▶ SUPPLIED INFORMATION
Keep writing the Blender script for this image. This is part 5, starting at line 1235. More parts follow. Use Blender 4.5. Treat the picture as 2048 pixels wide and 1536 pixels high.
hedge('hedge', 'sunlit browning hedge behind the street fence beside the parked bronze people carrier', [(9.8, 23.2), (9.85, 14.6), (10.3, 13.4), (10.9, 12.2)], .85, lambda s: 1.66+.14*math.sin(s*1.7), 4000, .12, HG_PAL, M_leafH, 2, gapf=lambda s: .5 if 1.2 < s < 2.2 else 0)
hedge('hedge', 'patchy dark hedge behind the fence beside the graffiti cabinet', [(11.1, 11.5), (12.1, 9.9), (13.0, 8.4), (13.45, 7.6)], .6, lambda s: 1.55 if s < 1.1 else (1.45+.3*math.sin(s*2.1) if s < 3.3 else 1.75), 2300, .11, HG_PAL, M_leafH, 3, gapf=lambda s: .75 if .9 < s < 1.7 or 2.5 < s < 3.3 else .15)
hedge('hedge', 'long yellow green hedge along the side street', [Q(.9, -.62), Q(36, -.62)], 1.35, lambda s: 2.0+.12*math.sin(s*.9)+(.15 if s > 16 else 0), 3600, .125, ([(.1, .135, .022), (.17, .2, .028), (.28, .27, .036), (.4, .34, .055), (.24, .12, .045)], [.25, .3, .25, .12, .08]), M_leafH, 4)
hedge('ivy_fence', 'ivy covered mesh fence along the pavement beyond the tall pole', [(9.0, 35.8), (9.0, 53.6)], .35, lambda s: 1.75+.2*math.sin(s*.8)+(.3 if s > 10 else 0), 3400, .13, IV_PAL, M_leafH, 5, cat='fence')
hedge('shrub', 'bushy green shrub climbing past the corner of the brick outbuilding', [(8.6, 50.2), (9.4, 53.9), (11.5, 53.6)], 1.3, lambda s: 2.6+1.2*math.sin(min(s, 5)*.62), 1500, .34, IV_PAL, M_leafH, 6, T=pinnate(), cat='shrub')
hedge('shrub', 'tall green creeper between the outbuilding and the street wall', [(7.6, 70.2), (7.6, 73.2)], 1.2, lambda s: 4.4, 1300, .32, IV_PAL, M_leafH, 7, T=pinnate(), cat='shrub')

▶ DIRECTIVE
Reproduce every line of the data verbatim.

▶ SOLUTION TO THIS EXERCISE
Keep writing the Blender script for this image. This is part 5, starting at line 1235. More parts follow. Use Blender 4.5. Treat the picture as 2048 pixels wide and 1536 pixels high.
hedge('hedge', 'sunlit browning hedge behind the street fence beside the parked bronze people carrier', [(9.8, 23.2), (9.85, 14.6), (10.3, 13.4), (10.9, 12.2)], .85, lambda s: 1.66+.14*math.sin(s*1.7), 4000, .12, HG_PAL, M_leafH, 2, gapf=lambda s: .5 if 1.2 < s < 2.2 else 0)
hedge('hedge', 'patchy dark hedge behind the fence beside the graffiti cabinet', [(11.1, 11.5), (12.1, 9.9), (13.0, 8.4), (13.45, 7.6)], .6, lambda s: 1.55 if s < 1.1 else (1.45+.3*math.sin(s*2.1) if s < 3.3 else 1.75), 2300, .11, HG_PAL, M_leafH, 3, gapf=lambda s: .75 if .9 < s < 1.7 or 2.5 < s < 3.3 else .15)
hedge('hedge', 'long yellow green hedge along the side street', [Q(.9, -.62), Q(36, -.62)], 1.35, lambda s: 2.0+.12*math.sin(s*.9)+(.15 if s > 16 else 0), 3600, .125, ([(.1, .135, .022), (.17, .2, .028), (.28, .27, .036), (.4, .34, .055), (.24, .12, .045)], [.25, .3, .25, .12, .08]), M_leafH, 4)
hedge('ivy_fence', 'ivy covered mesh fence along the pavement beyond the tall pole', [(9.0, 35.8), (9.0, 53.6)], .35, lambda s: 1.75+.2*math.sin(s*.8)+(.3 if s > 10 else 0), 3400, .13, IV_PAL, M_leafH, 5, cat='fence')
hedge('shrub', 'bushy green shrub climbing past the corner of the brick outbuilding', [(8.6, 50.2), (9.4, 53.9), (11.5, 53.6)], 1.3, lambda s: 2.6+1.2*math.sin(min(s, 5)*.62), 1500, .34, IV_PAL, M_leafH, 6, T=pinnate(), cat='shrub')
hedge('shrub', 'tall green creeper between the outbuilding and the street wall', [(7.6, 70.2), (7.6, 73.2)], 1.2, lambda s: 4.4, 1300, .32, IV_PAL, M_leafH, 7, T=pinnate(), cat='shrub')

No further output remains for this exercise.